Qu’est-ce qu’un contrat intuitu personae ?

un contrat conclu intuitu personae, est fondé sur la personnalité du cocontractant qui doit exécuter la prestation convenue.

Ce caractère peut résulter de la loi (Cass. 3e civ. 23-4-1976 no 75-10.009 : Bull. civ. III no 167), de la nature du contrat (Cass. com. 24-11-2009 précité) ou encore de la volonté des parties (Cass. com. 13-2-2005 no 03-16.878 F-PB : RJDA 4/06 no 413).

Dans l’affaire Cass. com. 18-12-2024 n° 23-14.170 F-D, Sté Le Nickel c/ Sté Wilan, la cour d’appel avait procédé à une appréciation concrète, estimant que le contrat ne revêtait ce caractère ni par nature ni par la volonté des parties, refusant de s’arrêter à l’existence de la clause d’agrément. il ne résultait pas de la clause d’agrément figurant dans le contrat de travaux que celui-ci avait été conclu en considération de la personne de la société prestataire, entreprise de terrassement sans savoir-faire spécifique et dont le dirigeant se trouvait être le même que celui de son associé unique, de sorte que le contrat avait été transféré à ce dernier par l’effet de la TUP. Le fait qu’un contrat de travaux exige l’agrément du client en cas d’exécution du contrat par un tiers ne suffit pas à en faire un contrat conclu en considération de la personne de la société prestataire et à l’exclure de la transmission universelle du patrimoine de cette dernière à son associé unique.
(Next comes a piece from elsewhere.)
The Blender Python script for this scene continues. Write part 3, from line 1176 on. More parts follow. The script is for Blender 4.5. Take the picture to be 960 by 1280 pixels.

Toutefois, en présence un contrat de « sous-concession » précisant qu’il était « conclu intuitu personae » et que les droits du concédant n’étaient ni cessibles ni transférables sans l’accord du concessionnaire, il a été jugé qu’à défaut d’un tel accord ces clauses faisaient obstacle au transfert du contrat à la société qui avait absorbé le concédant (Cass. com. 13-12-2005).